__OBJECTIVE__: The exercise asks for every line of the data to be reproduced exactly.
★ ★ ★ ★
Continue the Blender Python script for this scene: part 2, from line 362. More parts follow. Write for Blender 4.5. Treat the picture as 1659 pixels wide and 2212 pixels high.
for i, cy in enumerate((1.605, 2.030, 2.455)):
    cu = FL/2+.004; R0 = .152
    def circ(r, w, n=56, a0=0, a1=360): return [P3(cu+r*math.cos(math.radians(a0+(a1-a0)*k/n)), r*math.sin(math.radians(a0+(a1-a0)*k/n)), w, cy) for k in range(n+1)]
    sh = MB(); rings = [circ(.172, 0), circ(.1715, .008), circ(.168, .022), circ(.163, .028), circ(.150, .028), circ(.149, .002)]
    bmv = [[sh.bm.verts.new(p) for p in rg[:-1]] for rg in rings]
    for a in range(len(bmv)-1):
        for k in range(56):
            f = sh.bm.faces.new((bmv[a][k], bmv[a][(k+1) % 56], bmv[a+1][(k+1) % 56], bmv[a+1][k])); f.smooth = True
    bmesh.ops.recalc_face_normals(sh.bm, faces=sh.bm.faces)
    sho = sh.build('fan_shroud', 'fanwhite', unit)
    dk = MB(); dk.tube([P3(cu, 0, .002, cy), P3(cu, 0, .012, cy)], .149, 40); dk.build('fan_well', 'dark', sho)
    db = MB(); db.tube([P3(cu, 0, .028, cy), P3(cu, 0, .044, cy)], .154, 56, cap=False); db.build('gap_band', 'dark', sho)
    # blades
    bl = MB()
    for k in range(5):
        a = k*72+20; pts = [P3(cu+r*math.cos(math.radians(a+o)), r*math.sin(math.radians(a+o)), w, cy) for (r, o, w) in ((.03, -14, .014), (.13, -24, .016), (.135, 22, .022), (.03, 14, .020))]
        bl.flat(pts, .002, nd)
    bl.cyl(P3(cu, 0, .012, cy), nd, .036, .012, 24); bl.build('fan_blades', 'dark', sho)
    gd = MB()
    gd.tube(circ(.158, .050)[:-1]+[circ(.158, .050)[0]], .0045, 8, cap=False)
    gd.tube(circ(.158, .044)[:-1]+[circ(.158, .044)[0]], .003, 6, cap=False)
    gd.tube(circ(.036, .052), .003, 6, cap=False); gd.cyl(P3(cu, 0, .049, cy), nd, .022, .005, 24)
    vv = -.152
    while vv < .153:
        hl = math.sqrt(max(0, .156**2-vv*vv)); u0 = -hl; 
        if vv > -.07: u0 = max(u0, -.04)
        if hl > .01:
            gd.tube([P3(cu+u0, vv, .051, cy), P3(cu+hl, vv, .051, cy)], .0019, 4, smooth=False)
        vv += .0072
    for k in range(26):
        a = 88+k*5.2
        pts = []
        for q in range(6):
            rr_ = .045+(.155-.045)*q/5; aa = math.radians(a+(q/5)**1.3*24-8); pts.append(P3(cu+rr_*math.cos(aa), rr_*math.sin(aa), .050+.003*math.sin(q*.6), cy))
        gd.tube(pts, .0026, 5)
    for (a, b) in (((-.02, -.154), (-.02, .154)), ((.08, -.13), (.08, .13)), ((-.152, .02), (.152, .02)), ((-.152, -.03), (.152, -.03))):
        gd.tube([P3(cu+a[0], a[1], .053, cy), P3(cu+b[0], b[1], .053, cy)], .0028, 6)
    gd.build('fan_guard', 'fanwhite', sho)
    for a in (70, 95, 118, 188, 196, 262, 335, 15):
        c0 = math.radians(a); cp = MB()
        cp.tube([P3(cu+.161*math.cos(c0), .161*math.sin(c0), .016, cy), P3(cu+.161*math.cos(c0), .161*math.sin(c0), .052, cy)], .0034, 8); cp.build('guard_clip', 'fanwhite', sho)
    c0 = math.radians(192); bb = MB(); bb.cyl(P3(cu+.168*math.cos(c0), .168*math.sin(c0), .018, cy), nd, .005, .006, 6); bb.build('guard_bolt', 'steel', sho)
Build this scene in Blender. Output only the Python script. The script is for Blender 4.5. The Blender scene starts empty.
★ ★ ★ ★
__FINAL RESULT__:
Continue the Blender Python script for this scene: part 2, from line 362. More parts follow. Write for Blender 4.5. Treat the picture as 1659 pixels wide and 2212 pixels high.
for i, cy in enumerate((1.605, 2.030, 2.455)):
    cu = FL/2+.004; R0 = .152
    def circ(r, w, n=56, a0=0, a1=360): return [P3(cu+r*math.cos(math.radians(a0+(a1-a0)*k/n)), r*math.sin(math.radians(a0+(a1-a0)*k/n)), w, cy) for k in range(n+1)]
    sh = MB(); rings = [circ(.172, 0), circ(.1715, .008), circ(.168, .022), circ(.163, .028), circ(.150, .028), circ(.149, .002)]
    bmv = [[sh.bm.verts.new(p) for p in rg[:-1]] for rg in rings]
    for a in range(len(bmv)-1):
        for k in range(56):
            f = sh.bm.faces.new((bmv[a][k], bmv[a][(k+1) % 56], bmv[a+1][(k+1) % 56], bmv[a+1][k])); f.smooth = True
    bmesh.ops.recalc_face_normals(sh.bm, faces=sh.bm.faces)
    sho = sh.build('fan_shroud', 'fanwhite', unit)
    dk = MB(); dk.tube([P3(cu, 0, .002, cy), P3(cu, 0, .012, cy)], .149, 40); dk.build('fan_well', 'dark', sho)
    db = MB(); db.tube([P3(cu, 0, .028, cy), P3(cu, 0, .044, cy)], .154, 56, cap=False); db.build('gap_band', 'dark', sho)
    # blades
    bl = MB()
    for k in range(5):
        a = k*72+20; pts = [P3(cu+r*math.cos(math.radians(a+o)), r*math.sin(math.radians(a+o)), w, cy) for (r, o, w) in ((.03, -14, .014), (.13, -24, .016), (.135, 22, .022), (.03, 14, .020))]
        bl.flat(pts, .002, nd)
    bl.cyl(P3(cu, 0, .012, cy), nd, .036, .012, 24); bl.build('fan_blades', 'dark', sho)
    gd = MB()
    gd.tube(circ(.158, .050)[:-1]+[circ(.158, .050)[0]], .0045, 8, cap=False)
    gd.tube(circ(.158, .044)[:-1]+[circ(.158, .044)[0]], .003, 6, cap=False)
    gd.tube(circ(.036, .052), .003, 6, cap=False); gd.cyl(P3(cu, 0, .049, cy), nd, .022, .005, 24)
    vv = -.152
    while vv < .153:
        hl = math.sqrt(max(0, .156**2-vv*vv)); u0 = -hl; 
        if vv > -.07: u0 = max(u0, -.04)
        if hl > .01:
            gd.tube([P3(cu+u0, vv, .051, cy), P3(cu+hl, vv, .051, cy)], .0019, 4, smooth=False)
        vv += .0072
    for k in range(26):
        a = 88+k*5.2
        pts = []
        for q in range(6):
            rr_ = .045+(.155-.045)*q/5; aa = math.radians(a+(q/5)**1.3*24-8); pts.append(P3(cu+rr_*math.cos(aa), rr_*math.sin(aa), .050+.003*math.sin(q*.6), cy))
        gd.tube(pts, .0026, 5)
    for (a, b) in (((-.02, -.154), (-.02, .154)), ((.08, -.13), (.08, .13)), ((-.152, .02), (.152, .02)), ((-.152, -.03), (.152, -.03))):
        gd.tube([P3(cu+a[0], a[1], .053, cy), P3(cu+b[0], b[1], .053, cy)], .0028, 6)
    gd.build('fan_guard', 'fanwhite', sho)
    for a in (70, 95, 118, 188, 196, 262, 335, 15):
        c0 = math.radians(a); cp = MB()
        cp.tube([P3(cu+.161*math.cos(c0), .161*math.sin(c0), .016, cy), P3(cu+.161*math.cos(c0), .161*math.sin(c0), .052, cy)], .0034, 8); cp.build('guard_clip', 'fanwhite', sho)
    c0 = math.radians(192); bb = MB(); bb.cyl(P3(cu+.168*math.cos(c0), .168*math.sin(c0), .018, cy), nd, .005, .006, 6); bb.build('guard_bolt', 'steel', sho)
Build this scene in Blender. Output only the Python script. The script is for Blender 4.5. The Blender scene starts empty.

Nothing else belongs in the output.